Brief - Copy exactly the lines from the start of the data below through the one that carries "tube_lamp(1869, 841, 1892, 809, 97.5, 'tilted", and only those.

Records shown -

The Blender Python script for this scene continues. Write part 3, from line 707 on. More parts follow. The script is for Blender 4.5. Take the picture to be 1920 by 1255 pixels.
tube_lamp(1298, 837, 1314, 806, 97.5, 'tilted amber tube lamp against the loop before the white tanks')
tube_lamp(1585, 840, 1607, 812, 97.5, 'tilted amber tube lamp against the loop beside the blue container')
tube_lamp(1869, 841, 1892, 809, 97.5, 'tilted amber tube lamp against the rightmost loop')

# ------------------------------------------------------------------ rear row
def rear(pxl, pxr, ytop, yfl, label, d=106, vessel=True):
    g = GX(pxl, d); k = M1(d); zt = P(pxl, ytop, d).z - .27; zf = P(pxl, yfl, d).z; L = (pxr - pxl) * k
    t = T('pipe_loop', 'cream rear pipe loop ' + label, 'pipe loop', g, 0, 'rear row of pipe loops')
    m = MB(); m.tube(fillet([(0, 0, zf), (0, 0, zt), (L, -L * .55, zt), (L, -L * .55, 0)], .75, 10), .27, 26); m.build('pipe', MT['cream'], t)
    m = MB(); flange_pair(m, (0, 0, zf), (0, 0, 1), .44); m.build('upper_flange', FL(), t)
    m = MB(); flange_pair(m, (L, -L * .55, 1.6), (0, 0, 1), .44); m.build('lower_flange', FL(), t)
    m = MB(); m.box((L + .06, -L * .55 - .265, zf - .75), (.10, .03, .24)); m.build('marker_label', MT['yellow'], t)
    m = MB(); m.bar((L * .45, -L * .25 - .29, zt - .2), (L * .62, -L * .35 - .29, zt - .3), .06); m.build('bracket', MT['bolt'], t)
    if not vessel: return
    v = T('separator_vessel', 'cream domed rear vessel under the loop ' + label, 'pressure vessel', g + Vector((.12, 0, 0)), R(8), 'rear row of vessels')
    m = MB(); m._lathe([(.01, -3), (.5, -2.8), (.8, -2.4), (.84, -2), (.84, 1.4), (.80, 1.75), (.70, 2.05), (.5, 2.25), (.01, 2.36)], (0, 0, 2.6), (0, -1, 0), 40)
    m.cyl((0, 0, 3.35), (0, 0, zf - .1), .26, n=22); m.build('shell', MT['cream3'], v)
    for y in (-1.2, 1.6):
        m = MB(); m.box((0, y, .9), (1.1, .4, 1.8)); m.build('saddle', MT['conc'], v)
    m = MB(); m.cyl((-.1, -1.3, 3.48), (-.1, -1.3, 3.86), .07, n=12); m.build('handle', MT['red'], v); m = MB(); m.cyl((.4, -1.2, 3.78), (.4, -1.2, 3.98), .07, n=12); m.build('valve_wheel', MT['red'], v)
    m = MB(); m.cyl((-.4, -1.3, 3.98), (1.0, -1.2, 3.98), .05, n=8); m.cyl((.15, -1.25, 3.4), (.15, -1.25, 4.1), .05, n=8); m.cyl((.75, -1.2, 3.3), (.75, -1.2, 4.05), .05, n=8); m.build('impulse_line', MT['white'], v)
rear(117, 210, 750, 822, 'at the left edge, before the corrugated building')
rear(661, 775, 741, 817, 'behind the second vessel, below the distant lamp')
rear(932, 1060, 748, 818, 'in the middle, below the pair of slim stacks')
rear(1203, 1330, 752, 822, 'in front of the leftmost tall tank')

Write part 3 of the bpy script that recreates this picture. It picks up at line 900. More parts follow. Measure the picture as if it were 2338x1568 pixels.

Final result -
The Blender Python script for this scene continues. Write part 3, from line 707 on. More parts follow. The script is for Blender 4.5. Take the picture to be 1920 by 1255 pixels.
tube_lamp(1298, 837, 1314, 806, 97.5, 'tilted amber tube lamp against the loop before the white tanks')
tube_lamp(1585, 840, 1607, 812, 97.5, 'tilted amber tube lamp against the loop beside the blue container')
tube_lamp(1869, 841, 1892, 809, 97.5, 'tilted amber tube lamp against the rightmost loop')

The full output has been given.